2006年11月11日(土)「しんぶん赤旗」
残業代ゼロ 提案
労政審に厚労省 労働時間規制はずす
厚生労働省は、労働者を長時間働かせたうえに残業代を一円も払わなくても済む新しい労働時間制度の具体案を、十日開かれた労働政策審議会(厚労相の諮問機関)の労働条件分科会に提示しました。日本経団連が求めていたもので、厚労省は来春の国会に法案提出をねらっています。
具体案では、「自由度の高い働き方にふさわしい制度」が必要だとして、ホワイトカラーへの「労働時間の適用を除外する」と規定。対象となるのは、(1)労働時間で成果を適切に評価できない(2)重要な権限・責任を相当程度伴う地位にある(3)業務遂行の手段や時間配分の決定に使用者が具体的指示をしない(4)相当程度高い年収―という、あいまいな四要件を満たす労働者としています。
実際には、労働者と使用者の代表からなる労使委員会が適用範囲などを決めます。
対象者については、週休二日分(百四日)以上の休日を確保するよう法律で定めることや有給休暇の付与も盛り込んでいます。
一方、長時間労働削減のため労働者側が求めている時間外割増率(現在25%)引き上げについては、上限基準(月四十五時間)を超えても「(引き上げに)努める」と努力規定にとどめ、さらに長くなった場合に引き上げるとしただけで具体的時間や割増率などは示しませんでした。
この日の審議では労働者委員から「自由度の高い働き方などどこにあるのか」「健康破壊や過労死をひどくするだけ」と厳しい批判の意見が出され、公益委員からも「裁量労働制などすでに柔軟な時間管理制度がある」と疑問が出されました。
これにたいし使用者委員は「年収要件や休日の定めがあるとやりにくいからいらない」「労使自治にまかせるべきだ」といっそうの改悪を求めました。
解説
財界にはうまみばかり
ホワイトカラーエグゼンプション
厚労省が提案した「日本版ホワイトカラーエグゼンプション(適用除外)」は、人件費削減と労働強化をねらう財界の要求に従ったもので、過労死や少子化など労働者の健康と生活破壊をいっそう深刻にするものです。

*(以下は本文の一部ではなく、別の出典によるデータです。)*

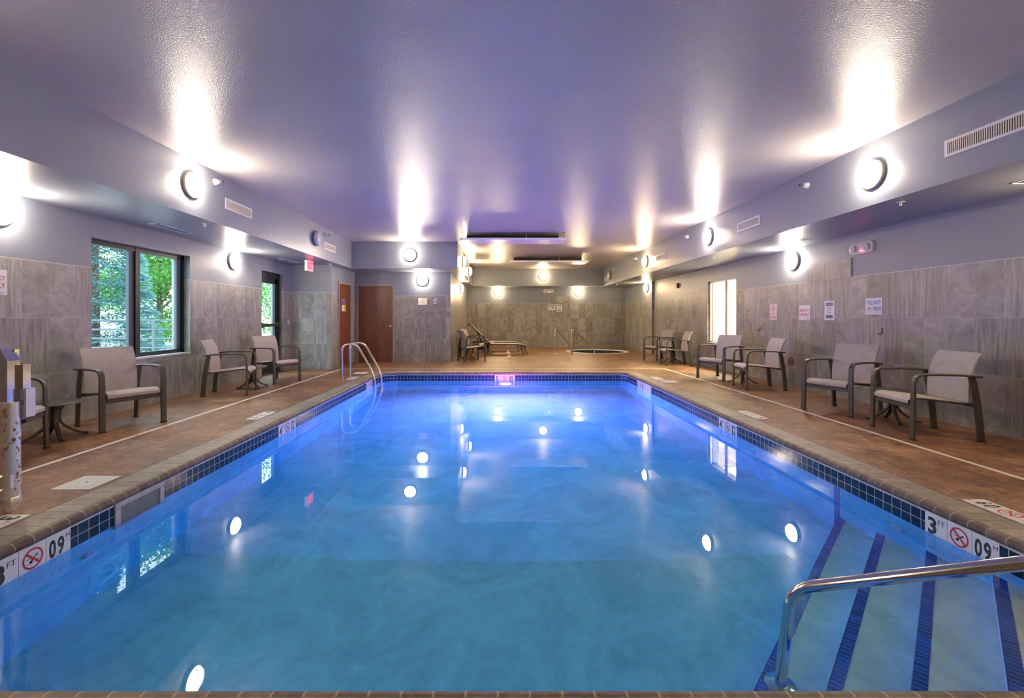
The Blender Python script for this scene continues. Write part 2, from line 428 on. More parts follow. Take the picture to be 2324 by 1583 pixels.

この制度が導入されれば労働者は何時間でも働かせられ、一円の残業代も払われません。成果主義賃金とあいまって、「成果」をあげるため労働時間に関係なく働くことを余儀なくされます。
財界は、異常な長時間労働や違法なサービス残業で批判されることもなくなり、こんなうまみのある制度はありません。
労働総研の試算では、日本経団連が求める「年収四百万円以上」だと、千十三万人もの労働者が対象となり、残業代とサービス残業代あわせて十一兆六千億円、労働者一人あたり年間百十四万円もの損失を被ります。
導入にはいくつか要件を定めていますが、いくらでも拡大解釈できるうえに実際は多数決の労使委員会に委ねており、歯止めになる保障はありません。週休二日制にするというのも、年休さえままならない現状では実効性が疑わしいものです。
財界は「規制を外せば多様な働き方ができる」といいますが、すでに裁量労働制など一定の規制を外した制度があり、新たにエグゼンプションを導入しなければならない理由もありません。
異常な長時間労働をなくすためには労働時間規制の強化こそ必要です。ところが、そのために労働者が求める時間外割増率引き上げについては、現在の上限基準(月四十五時間)を超えても努力規定にとどめています。これも、コスト増になるとして反対する財界の意向に沿ったものです。